GOP shock, wonder, disbelief, recrimination, and the swift embrace of ‘change’ and a mixed vision about what that might mean
Most Mexicans were pleased – and puzzled – with the results of the United States election. The seemingly growing acceptance of the legalization of marijuana gave them nightmares about the increasing power of drug cartels. Almost every Mexican friend has relatives living, legally or illegally, north of the border. The disaffinity for Hispanics, relentlessly declared during the seemingly endless Republican primary campaign process, all of it repeated again during the general election, put them energetically in Obama’s camp. Relatives here wrote to family members in the States urging them to vote for the president. Shyly, Mexicans here would ask U.S. citizens they knew well who they favored.

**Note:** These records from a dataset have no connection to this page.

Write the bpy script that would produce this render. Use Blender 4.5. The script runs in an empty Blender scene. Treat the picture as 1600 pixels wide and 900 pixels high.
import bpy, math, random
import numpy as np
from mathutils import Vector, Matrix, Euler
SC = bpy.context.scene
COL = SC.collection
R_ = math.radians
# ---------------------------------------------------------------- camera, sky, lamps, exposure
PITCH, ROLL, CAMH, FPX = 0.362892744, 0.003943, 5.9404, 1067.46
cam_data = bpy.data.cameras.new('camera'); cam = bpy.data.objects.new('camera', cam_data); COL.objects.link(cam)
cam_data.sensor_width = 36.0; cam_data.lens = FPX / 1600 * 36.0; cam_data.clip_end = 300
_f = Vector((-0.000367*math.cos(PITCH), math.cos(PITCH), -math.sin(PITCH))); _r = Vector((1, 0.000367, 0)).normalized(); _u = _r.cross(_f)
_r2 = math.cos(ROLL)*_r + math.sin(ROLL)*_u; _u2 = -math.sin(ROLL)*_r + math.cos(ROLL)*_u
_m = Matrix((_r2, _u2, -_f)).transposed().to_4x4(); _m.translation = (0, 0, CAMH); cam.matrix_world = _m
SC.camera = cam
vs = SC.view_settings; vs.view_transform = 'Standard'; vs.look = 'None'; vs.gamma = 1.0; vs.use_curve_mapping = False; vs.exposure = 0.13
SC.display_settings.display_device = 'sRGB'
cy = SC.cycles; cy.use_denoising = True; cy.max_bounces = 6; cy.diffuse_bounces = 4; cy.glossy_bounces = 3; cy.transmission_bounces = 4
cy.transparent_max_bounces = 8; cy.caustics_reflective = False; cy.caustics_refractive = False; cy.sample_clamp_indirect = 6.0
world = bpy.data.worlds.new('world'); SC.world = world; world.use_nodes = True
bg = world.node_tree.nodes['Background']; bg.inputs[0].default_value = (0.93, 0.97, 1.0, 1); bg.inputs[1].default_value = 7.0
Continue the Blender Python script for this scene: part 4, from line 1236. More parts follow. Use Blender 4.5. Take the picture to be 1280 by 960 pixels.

On November 21, 1877, General Porfirio Diaz, military hero of Mexico’s liberals, entered Mexico City after opposing one of the nation’s great liberal presidents, Benito Juarez (primarily out of pique), and then (out of political opportunism) Juarez’s much disliked, much less liberal successor, Sebastian Lerdo de Tejado. Diaz immediately called for a new election, flourishing his political (and soon to become ironic) banner: “Effective Suffrage. No Re-election.” He won by a landslide, one that had been cunningly launched a year earlier by a group of aggressive New York/Texas-based U.S. businessmen. As early as December 1875 Diaz had visited New York and New Orleans. In January 1876, he was in Brownsville, Texas, for intensive consultations with the town’s creator, the wealthy and inexhaustibly shrewd New York-born businessman, Charles “Don Carlos” Stillman, and his son James.